The bodies were unclothed with Barbara, the older but smaller girl lying face down and Patricia lying face up on top of Barbara and perpendicular. There was no obvious cause of death although it appeared as though their faces had been damaged. The damage was later found to be destruction by animals. It was thought that the girls were probably there since the heavy snows of January 9th and 10th and that the recent thaw had revealed them.

Following the discovery, a number of suspects were interviewed and cleared. The most publicized suspect was Edward Lee (Bennie) Bedwell who had gone so far as confessing to the murders however it was later shown that "Bennie" was borderline mentally retarded and that his confession had been coerced by the Cook County Sheriff's Police. He was later cleared by then Cook County State's Attorney Benjamin Adamowski.

The autopsy later revealed that the girls had died within four hours of going missing because the meals that they had eaten that night at home were still in the girls' stomachs.
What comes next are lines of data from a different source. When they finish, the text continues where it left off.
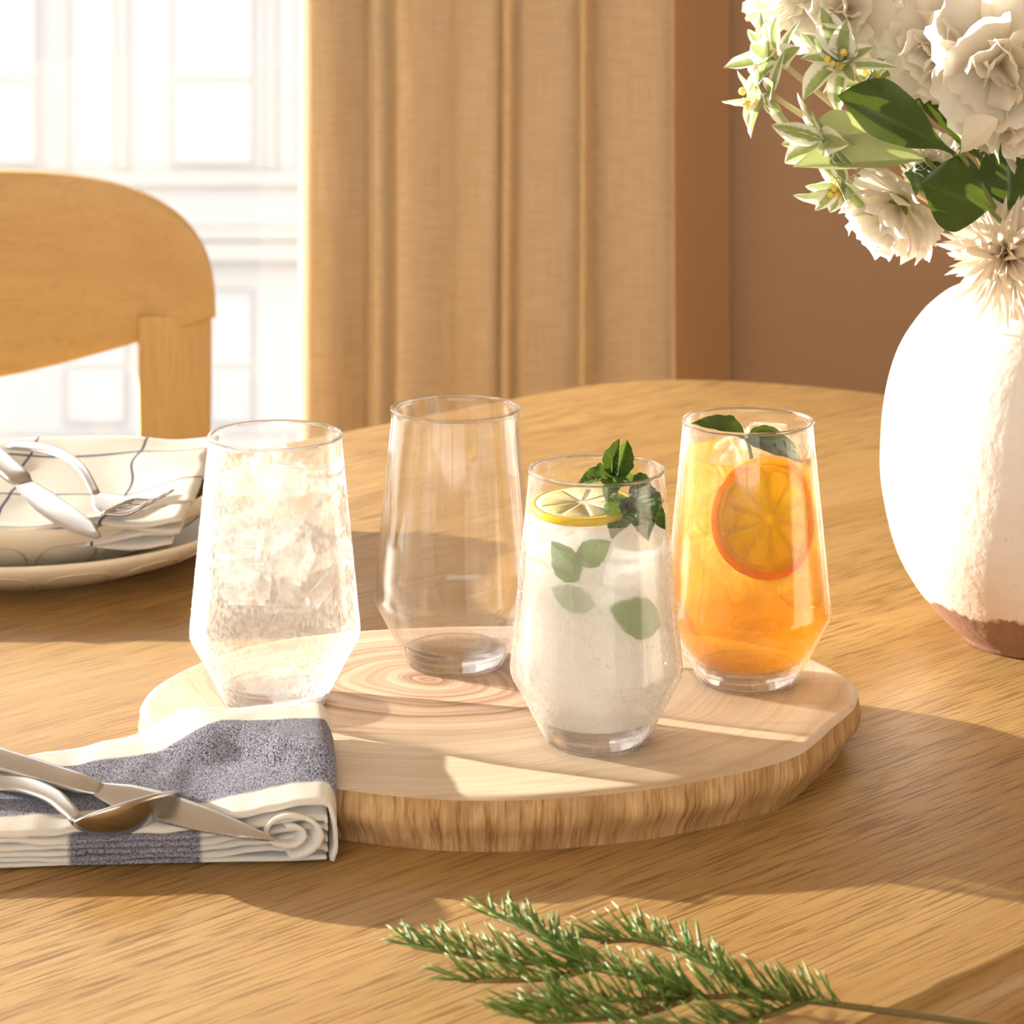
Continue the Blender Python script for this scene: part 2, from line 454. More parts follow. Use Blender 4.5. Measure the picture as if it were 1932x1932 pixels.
for (x0_, y0_, x1_, y1_, ms) in ((322, -70, 480, 312, 150), (-90, -70, 72, 312, 150), (392, 545, 478, 800, 690), (120, 545, 240, 800, 690), (560, -70, 700, 312, 150)):
    wn = fbox('window', M['facade_frame'], x0_, y0_, x1_, y1_, -.03, 0, bd)
    fbox('pane', M['facade_glass'], x0_ + 12, y0_ + 12, x1_ - 6, ms - 5, -.05, -.03, wn)
    fbox('pane', M['facade_glass2'], x0_ + 12, ms + 7, x1_ - 6, y1_ - 8, -.05, -.03, wn)
struct(obj('street_ground', MB().box((-60, YB + 2, -12.2), (60, FY, -12)), M['street'], None, False))

# ------------------------------------------------------------------ dining table (local x runs along the grain)
tb = empty('dining_table', (0, 0, FZ), math.radians(43))
tag(tb, 'oak dining table with rounded end carrying the glasses', 'table')
tc, hw, us, ea, pw = 1.10, .4535, 1.482, .215, 2.5
ol = []
for i in range(161):
    a = -PI / 2 + PI * i / 160
    cx, sy = math.cos(a), math.sin(a)
    ol.append((us + ea * abs(cx) ** (2 / pw), tc + hw * math.copysign(abs(sy) ** (2 / pw), sy)))
ol += [(-.55, tc + hw), (-.55, tc - hw)]
nO = len(ol)
def onorm(i):
    a, b = Vector(ol[i - 1]), Vector(ol[(i + 1) % nO]); t = (b - a).normalized(); return Vector((t.y, -t.x))
tm = MB(); loops = []
for ins, z in ((.010, .75), (.005, .7488), (.0015, .7455), (0, .741), (0, .728), (.003, .722), (.02, .715)):
    loops.append([tm.vert((ol[i][0] - onorm(i).x * ins, ol[i][1] - onorm(i).y * ins, z)) for i in range(nO)])
for A, B in zip(loops, loops[1:]):
    for i in range(nO):
        j = (i + 1) % nO; tm.f.append((A[j], A[i], B[i], B[j]))
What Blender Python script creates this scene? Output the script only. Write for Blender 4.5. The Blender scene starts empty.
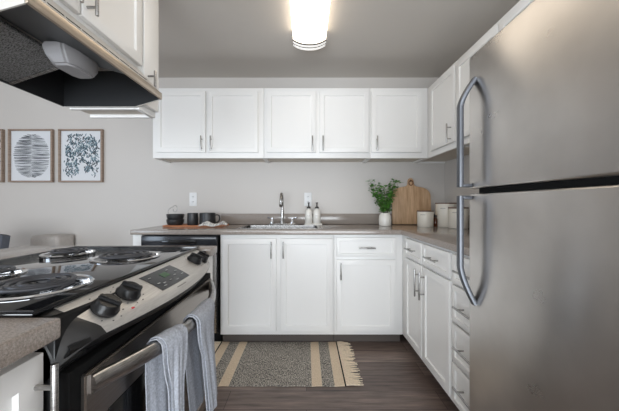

The official finding by the coroner's jury was that they were murdered and the only cause of death they could come up with was "exposure to the elements". Then coroner, Walter McCarron was criticized because there were reports that the autopsies had been flubbed.

The funeral took place on January 28, 1957 and was donated by the Wollschlager Funeral Home. The mass was held at St. Maurice Church where Patricia went to grade school. The funeral was attended by many including Chicago Mayor Richard J. Daley. Newspaper accounts say that Loretta collapsed several times and was heard sobbing that she was finally with her girls again. Two white closed caskets were each topped with a picture of each girl. The girls were laid to rest at Holy Sepulchre Catholic Cemetery only 10 feet from a sister, Leona Freck, who had died two years earlier.

The case remained unsolved and Loretta Grimes, for many years, volunteered her time at the Bridewell prison not far from where her girls' bodies were discovered. The authorities told her that they would never give up on the case. Loretta passed away in 1989 at the age of 83 without ever knowing how or why her girls died and who had killed them.

Two years ago, I had the opportunity to meet with the Chicago and Cook County State's Attorney's Cold Case Units to share some information that I had come across while researching my book, "Chicago's Haunt Detective". I couldn't divulge the details of that conversation in the book or here because the Grimes case is still open and in my opinion, as well as other investigators, very solvable. In fact, I started a facebook group called "Help Solve Chicago's Grimes Sisters' Murder". It is somewhere where people can learn about the facts of the case, share memories and add to the discussion and theories.

There are at least two instances of legend or paranormal activity associated with the Grimes Sisters. One concerns what is sometimes referred to as a residual haunting and is nicknamed, "The Ghost Car of German Church Road" The other concerns a house that existed for a time near the site where the girls bodies were found but burned down sometime in the 1980's I believe. The house, according to persons I have interviewed, was a bi-level ranch style building with a sunken garage. The building used to exist in the northeast corner of what is now considered the Bridle Path Subdivision along Greystone Court in Burr Ridge. Shortly after the girls' bodies were discovered, whoever lived in the house quickly deserted it. According to reports, a brand new vehicle was abandoned in the garage and toys, food, clothes and tools were left in the house. In fact I have been told that dishes were still left on the kitchen table. Whoever was living there left in a hurry and didn't care about leaving anything behind. One theory is that the house was haunted by the spirits of the Grimes girls because their murderer has never been brought to justice. Another story is that a couple lived there and the wife went crazy soon after the murders and they had to have her committed. It is also possible that there were "squatters" living on the property and when the police activity picked up in the area they didn't want to stick around and talk to them. Still one more theory is that the killer himself, or herself, lived there and left to avoid detection by the police. Whatever the reason, the house was abandoned and became a rite of passage for teenagers to venture down the long dark path that led to the house at night. A good friend of mine who is a former police sergeant from Willow Springs told me that he had ventured to the property as a youth with a buddy and when they got close to the house he could see a pale face with dark eyes peering out of window at him. He said that he had never run so fast and so far in his entire life.

I had another individual contact me who stated that he had gone to the house after it was in a very sad state of disrepair and found a live goat tied up in the basement.

Visitors to the house and also those who have merely been walking along the dark lonely stretch of German Church Road have also claimed to hear what many call the "Ghost Car of German Church Road" This is more of an audio apparition than a visual one. You hear a car driving along German Church Road and when it sounds like it arrives near the area where the girls' bodies were found, the car slows down and stops. You hear what sounds like a trunk open and a loud thud as though something is being unloaded from the car quickly. You then hear the vehicle drive away quickly from the scene but you never actually see lights or a vehicle itself. The assumption is that what people are hearing is the remnants of the memory of the killer or killers as they were dumping the bodies of the young girls.

Although I had never visited the abandoned house when it still existed or heard any "Ghost Cars" along German Church Road, I have had my own unexplained experiences so I try to keep an open mind about the claims of others. Whether or not any paranormal traces of the murdered Grimes girls exist, I always become hopeful on the anniversary of their disappearance that we may someday be able to solve this horrific crime and help the girls and their memory to rest in peace.